*Required work:* Print the listing that follows, character for character.

** begin **

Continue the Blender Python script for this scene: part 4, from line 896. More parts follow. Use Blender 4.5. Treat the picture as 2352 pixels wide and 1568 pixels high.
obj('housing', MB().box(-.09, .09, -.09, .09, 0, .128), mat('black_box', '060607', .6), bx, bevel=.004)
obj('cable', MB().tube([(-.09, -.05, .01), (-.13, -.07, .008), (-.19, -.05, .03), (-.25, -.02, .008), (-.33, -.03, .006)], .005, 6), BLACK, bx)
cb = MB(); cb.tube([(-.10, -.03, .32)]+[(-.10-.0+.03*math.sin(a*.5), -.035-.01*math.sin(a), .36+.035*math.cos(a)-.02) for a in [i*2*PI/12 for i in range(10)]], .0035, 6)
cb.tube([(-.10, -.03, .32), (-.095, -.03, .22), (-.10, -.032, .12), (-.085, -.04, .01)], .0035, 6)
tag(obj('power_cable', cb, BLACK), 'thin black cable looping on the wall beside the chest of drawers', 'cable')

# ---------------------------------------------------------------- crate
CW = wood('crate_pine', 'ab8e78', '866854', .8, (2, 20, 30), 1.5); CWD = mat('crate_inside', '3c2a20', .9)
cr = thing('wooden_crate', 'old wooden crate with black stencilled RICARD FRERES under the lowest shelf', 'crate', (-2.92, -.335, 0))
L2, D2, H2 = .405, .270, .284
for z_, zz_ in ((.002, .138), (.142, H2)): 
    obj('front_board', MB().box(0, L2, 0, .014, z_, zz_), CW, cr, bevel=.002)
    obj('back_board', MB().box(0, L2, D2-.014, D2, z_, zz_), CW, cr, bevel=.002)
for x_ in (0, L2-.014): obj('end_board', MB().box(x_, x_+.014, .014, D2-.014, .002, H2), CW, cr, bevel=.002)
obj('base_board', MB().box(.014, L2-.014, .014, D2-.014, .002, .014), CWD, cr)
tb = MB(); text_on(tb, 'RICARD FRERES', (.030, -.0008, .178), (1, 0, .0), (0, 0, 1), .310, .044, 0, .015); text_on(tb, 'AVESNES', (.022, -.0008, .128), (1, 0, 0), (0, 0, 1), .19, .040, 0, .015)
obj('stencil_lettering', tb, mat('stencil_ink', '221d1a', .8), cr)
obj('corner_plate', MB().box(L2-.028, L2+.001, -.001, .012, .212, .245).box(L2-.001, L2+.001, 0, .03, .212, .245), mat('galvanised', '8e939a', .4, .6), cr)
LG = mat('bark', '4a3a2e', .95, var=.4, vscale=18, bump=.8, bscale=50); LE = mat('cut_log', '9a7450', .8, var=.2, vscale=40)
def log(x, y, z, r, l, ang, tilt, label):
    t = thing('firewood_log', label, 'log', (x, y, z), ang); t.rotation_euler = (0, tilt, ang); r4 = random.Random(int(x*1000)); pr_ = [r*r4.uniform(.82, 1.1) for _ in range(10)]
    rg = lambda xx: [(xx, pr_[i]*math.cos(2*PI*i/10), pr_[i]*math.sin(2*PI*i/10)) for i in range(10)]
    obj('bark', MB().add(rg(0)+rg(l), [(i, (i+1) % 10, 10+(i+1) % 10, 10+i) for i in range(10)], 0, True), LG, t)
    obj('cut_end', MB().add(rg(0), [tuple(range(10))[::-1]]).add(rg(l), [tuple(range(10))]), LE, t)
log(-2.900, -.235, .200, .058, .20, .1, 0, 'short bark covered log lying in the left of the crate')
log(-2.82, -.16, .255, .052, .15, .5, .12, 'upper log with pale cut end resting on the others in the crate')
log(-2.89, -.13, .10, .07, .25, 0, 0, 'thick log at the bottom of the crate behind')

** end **

*Response to the task:*
Continue the Blender Python script for this scene: part 4, from line 896. More parts follow. Use Blender 4.5. Treat the picture as 2352 pixels wide and 1568 pixels high.
obj('housing', MB().box(-.09, .09, -.09, .09, 0, .128), mat('black_box', '060607', .6), bx, bevel=.004)
obj('cable', MB().tube([(-.09, -.05, .01), (-.13, -.07, .008), (-.19, -.05, .03), (-.25, -.02, .008), (-.33, -.03, .006)], .005, 6), BLACK, bx)
cb = MB(); cb.tube([(-.10, -.03, .32)]+[(-.10-.0+.03*math.sin(a*.5), -.035-.01*math.sin(a), .36+.035*math.cos(a)-.02) for a in [i*2*PI/12 for i in range(10)]], .0035, 6)
cb.tube([(-.10, -.03, .32), (-.095, -.03, .22), (-.10, -.032, .12), (-.085, -.04, .01)], .0035, 6)
tag(obj('power_cable', cb, BLACK), 'thin black cable looping on the wall beside the chest of drawers', 'cable')

# ---------------------------------------------------------------- crate
CW = wood('crate_pine', 'ab8e78', '866854', .8, (2, 20, 30), 1.5); CWD = mat('crate_inside', '3c2a20', .9)
cr = thing('wooden_crate', 'old wooden crate with black stencilled RICARD FRERES under the lowest shelf', 'crate', (-2.92, -.335, 0))
L2, D2, H2 = .405, .270, .284
for z_, zz_ in ((.002, .138), (.142, H2)): 
    obj('front_board', MB().box(0, L2, 0, .014, z_, zz_), CW, cr, bevel=.002)
    obj('back_board', MB().box(0, L2, D2-.014, D2, z_, zz_), CW, cr, bevel=.002)
for x_ in (0, L2-.014): obj('end_board', MB().box(x_, x_+.014, .014, D2-.014, .002, H2), CW, cr, bevel=.002)
obj('base_board', MB().box(.014, L2-.014, .014, D2-.014, .002, .014), CWD, cr)
tb = MB(); text_on(tb, 'RICARD FRERES', (.030, -.0008, .178), (1, 0, .0), (0, 0, 1), .310, .044, 0, .015); text_on(tb, 'AVESNES', (.022, -.0008, .128), (1, 0, 0), (0, 0, 1), .19, .040, 0, .015)
obj('stencil_lettering', tb, mat('stencil_ink', '221d1a', .8), cr)
obj('corner_plate', MB().box(L2-.028, L2+.001, -.001, .012, .212, .245).box(L2-.001, L2+.001, 0, .03, .212, .245), mat('galvanised', '8e939a', .4, .6), cr)
LG = mat('bark', '4a3a2e', .95, var=.4, vscale=18, bump=.8, bscale=50); LE = mat('cut_log', '9a7450', .8, var=.2, vscale=40)
def log(x, y, z, r, l, ang, tilt, label):
    t = thing('firewood_log', label, 'log', (x, y, z), ang); t.rotation_euler = (0, tilt, ang); r4 = random.Random(int(x*1000)); pr_ = [r*r4.uniform(.82, 1.1) for _ in range(10)]
    rg = lambda xx: [(xx, pr_[i]*math.cos(2*PI*i/10), pr_[i]*math.sin(2*PI*i/10)) for i in range(10)]
    obj('bark', MB().add(rg(0)+rg(l), [(i, (i+1) % 10, 10+(i+1) % 10, 10+i) for i in range(10)], 0, True), LG, t)
    obj('cut_end', MB().add(rg(0), [tuple(range(10))[::-1]]).add(rg(l), [tuple(range(10))]), LE, t)
log(-2.900, -.235, .200, .058, .20, .1, 0, 'short bark covered log lying in the left of the crate')
log(-2.82, -.16, .255, .052, .15, .5, .12, 'upper log with pale cut end resting on the others in the crate')
log(-2.89, -.13, .10, .07, .25, 0, 0, 'thick log at the bottom of the crate behind')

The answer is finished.